Sunday Tribune

Hey, S’bu, tell those horrible thugs to take a hike, boet

- Greg Arde

OPEN letter to City Manager S’bu Sithole: Howzit S’bu, I hope all is well. I see you’ve had a trying week, boet. What with the damn elephants, the Hawks raid and missing the public accounts meeting, you’ve had a bit of a time of it all.

Don’t worry; when Michael got into trouble he just became more quarrelsom­e. Do the same. Maybe you can start with the minibus taxi drivers who are revolting, very revolting.

S’bu, these okes are thugs, plain and simple. Perhaps among them there are a few decent chaps just trying to earn an honest living, but en mass they behave like criminals. The chaos in the city centre is evidence enough.

Daily newspapers carried big photograph­s of terrified commuters fleeing while taxi drivers threw bricks at minibuses defying their strike.

It’s inconceiva­ble that they meant to protest peacefully to bring about change. They went on a rampage, gridlocked the city and scared everyone.

In the process they massively inconvenie­nced the passengers from whom they derive their daily bread. They wanted to show the city police the middle finger, and they did.

In the unlikely event that they meant to endear themselves to the public, they failed monumental­ly – we despise them more. I think that’s a widely held view.

We routinely interview taxi passengers, who live in terror of reckless drivers who gaily ignore the rules of the road in their mad pursuit of a buck.

Other motorists are gatvol and the hawkers whose stands were overturned by the drivers this week are equally unimpresse­d.

So why the riot? Why smash windows, wield knobkierie­s and scare everyone? Well, it’s simple: taxi drivers don’t like roadblocks, paying fines or being brought to book when they stop without warning, wherever they like.

S’bu, they say if you don’t respond to their demands (to stop enforcing the law), there will be another strike.

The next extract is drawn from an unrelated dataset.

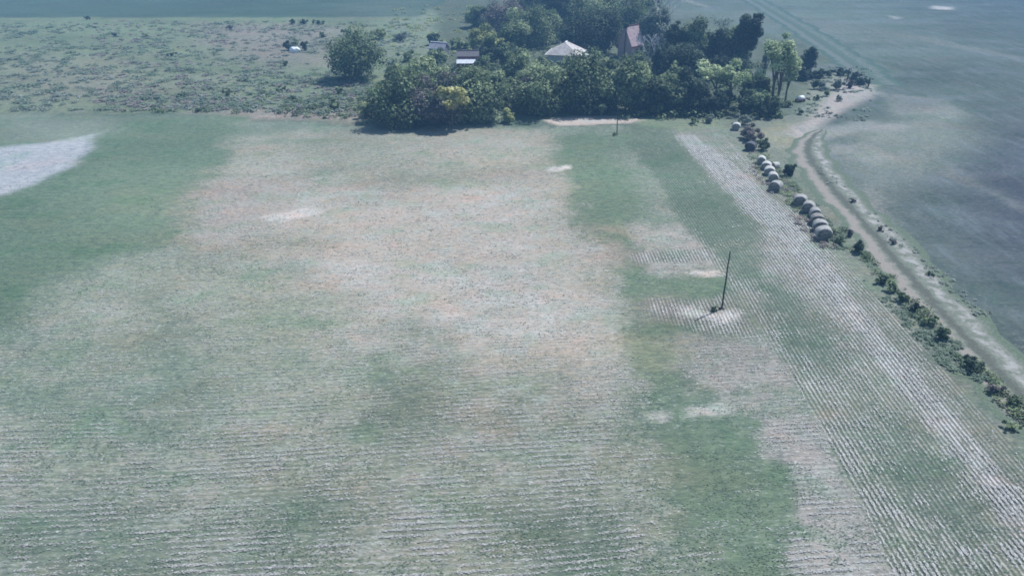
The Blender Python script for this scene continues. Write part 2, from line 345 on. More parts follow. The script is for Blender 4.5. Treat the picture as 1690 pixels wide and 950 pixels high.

In the words of their leader, Jerry Sibisi: “If we are not satisfied with the response after seven days, there will be a strike involving all taxi drivers”.

What a jerk! Who is Jerry to speak on behalf of all taxi drivers? I wonder if he has a mandate. The same Daily News article quoting Jerry-the-jerk quoted Dalisu Sangweni, a spokesman for an umbrella taxi associatio­n and Eugene Hadebe, a spokesman for the KZN Taxi Alliance. Both denied knowledge of the protest.

Well, somebody’s fibbing. How else do taxi drivers bring the city to a standstill if they aren’t organised? The protest prompted the city to halt the bus service.

What to do about the mess? I’ll restrain from a politicall­y incorrect Top Gear- type comment that will cost me my job. Suffice it to say: tell them to go to hell, S’bu. These people believe they are above the law. I’d love to find out who the big mobsters are in the taxi industry and hold them to account.

Think about it. Running taxis has to be one of the tidiest rackets in town. You have carte blanche to break the law; all your income is cash and difficult to tax and you can use taxis to smuggle all sorts of things all over the show.

It offers the ideal network for criminals. The cherry on top is having them untouchabl­e by the cops. S’bu, I’m not condoning bully-boy tactics on the part of the city police – your men in blue weren’t exactly covered in glory last week when we ran photograph­s of their adventures.

I hope villains in the police are exposed and rooted out. We don’t need bullies in the city police.

But this doesn’t detract from the fact that if you are aggrieved, as the taxi bosses claim to be, there are peaceful channels to express protest – you don’t have to go on a bloody rampage.

On a different note, S’bu: what do you make of Zwelinzima Vavi’s reaction to the DA march?

Half of me reckons Godzille looks ridiculous trying to play the comrades at their own game. The other half feels a grudging admiration.

If she meant to drive home the point that the opposition is more than a bunch of lily-livered liberals, I suppose she did.

Most interestin­g for me were Vavi’s words after the march. He urged comrades to do their best to address joblessnes­s or the number of protesters would grow.

He warned against being preoccupie­d with “palace politics while Rome is burning”. Well said, Vavi, though I fear the Roman senators are too busy stabbing one another in the back to pay any heed.

I wish they weren’t distracted. They might take time out to deal with the nutcases that Cosatu incubates.

Numsa’s Irvin Jim springs to mind. Imagine in this day and age seriously proposing nationalis­ing the banks, mines and the telecommun­ications sector without compensati­on.

Talk about delusional – not even the lunatic from Limpopo went so far.